■ Exercise requirements: Go through the listing below and gather every line with the word "objects".
▬▬▬▬▬▬▬▬▬▬
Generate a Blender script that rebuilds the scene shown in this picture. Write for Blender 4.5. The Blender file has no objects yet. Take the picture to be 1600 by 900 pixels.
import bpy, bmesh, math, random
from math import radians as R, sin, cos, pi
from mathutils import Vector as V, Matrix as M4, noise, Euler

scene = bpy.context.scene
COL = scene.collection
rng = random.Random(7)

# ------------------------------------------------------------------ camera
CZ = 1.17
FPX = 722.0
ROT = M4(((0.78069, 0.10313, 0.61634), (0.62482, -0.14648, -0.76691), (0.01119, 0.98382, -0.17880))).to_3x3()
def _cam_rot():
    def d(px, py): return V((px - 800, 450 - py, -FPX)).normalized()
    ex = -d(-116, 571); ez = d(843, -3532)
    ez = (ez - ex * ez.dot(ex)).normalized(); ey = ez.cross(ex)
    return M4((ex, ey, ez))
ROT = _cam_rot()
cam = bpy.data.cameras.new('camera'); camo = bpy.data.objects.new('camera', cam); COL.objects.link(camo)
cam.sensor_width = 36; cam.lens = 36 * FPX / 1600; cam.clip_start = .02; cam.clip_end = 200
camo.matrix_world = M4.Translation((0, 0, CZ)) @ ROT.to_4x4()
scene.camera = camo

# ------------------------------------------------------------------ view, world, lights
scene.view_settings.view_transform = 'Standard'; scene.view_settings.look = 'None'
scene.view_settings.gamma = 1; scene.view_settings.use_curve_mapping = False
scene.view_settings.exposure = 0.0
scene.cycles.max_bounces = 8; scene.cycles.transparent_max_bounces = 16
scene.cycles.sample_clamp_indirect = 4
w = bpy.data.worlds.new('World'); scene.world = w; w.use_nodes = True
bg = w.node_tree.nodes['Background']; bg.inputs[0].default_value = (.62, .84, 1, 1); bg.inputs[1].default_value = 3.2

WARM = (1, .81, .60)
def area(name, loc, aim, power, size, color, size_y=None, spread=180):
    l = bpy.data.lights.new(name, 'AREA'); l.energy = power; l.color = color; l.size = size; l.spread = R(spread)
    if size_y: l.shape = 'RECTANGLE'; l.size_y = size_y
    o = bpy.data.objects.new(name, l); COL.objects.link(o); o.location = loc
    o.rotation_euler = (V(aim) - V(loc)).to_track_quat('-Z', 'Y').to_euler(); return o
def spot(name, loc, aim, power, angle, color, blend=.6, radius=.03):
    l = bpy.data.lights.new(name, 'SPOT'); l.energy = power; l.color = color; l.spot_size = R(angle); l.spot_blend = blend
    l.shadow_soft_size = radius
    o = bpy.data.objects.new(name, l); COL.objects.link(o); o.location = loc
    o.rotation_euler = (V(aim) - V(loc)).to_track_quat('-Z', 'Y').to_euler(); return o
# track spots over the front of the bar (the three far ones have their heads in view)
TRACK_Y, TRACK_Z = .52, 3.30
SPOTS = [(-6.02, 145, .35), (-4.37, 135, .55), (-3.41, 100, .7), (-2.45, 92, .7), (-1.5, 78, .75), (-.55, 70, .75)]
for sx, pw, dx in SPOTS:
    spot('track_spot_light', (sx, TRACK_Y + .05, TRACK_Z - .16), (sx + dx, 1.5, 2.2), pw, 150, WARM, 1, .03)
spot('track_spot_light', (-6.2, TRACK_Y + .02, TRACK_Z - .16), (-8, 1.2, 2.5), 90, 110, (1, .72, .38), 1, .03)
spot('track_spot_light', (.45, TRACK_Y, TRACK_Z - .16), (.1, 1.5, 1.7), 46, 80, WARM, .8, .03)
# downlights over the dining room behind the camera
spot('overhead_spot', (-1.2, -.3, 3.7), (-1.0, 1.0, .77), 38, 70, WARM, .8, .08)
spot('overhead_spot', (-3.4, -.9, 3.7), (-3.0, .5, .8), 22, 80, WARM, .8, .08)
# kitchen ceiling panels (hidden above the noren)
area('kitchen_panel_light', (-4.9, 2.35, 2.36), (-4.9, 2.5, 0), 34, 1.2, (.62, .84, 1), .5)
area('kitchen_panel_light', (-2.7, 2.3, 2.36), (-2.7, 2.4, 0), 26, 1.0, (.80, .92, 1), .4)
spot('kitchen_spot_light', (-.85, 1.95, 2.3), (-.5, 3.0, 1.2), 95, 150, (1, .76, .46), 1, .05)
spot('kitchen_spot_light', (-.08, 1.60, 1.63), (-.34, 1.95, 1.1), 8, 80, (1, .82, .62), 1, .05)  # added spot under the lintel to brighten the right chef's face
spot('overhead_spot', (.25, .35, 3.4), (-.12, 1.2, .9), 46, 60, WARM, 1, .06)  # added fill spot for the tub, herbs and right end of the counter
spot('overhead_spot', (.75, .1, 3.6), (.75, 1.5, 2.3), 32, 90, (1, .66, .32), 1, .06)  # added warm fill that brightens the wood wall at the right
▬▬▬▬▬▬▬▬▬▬
■ Response below:
Generate a Blender script that rebuilds the scene shown in this picture. Write for Blender 4.5. The Blender file has no objects yet. Take the picture to be 1600 by 900 pixels.
cam = bpy.data.cameras.new('camera'); camo = bpy.data.objects.new('camera', cam); COL.objects.link(camo)
    o = bpy.data.objects.new(name, l); COL.objects.link(o); o.location = loc
    o = bpy.data.objects.new(name, l); COL.objects.link(o); o.location = loc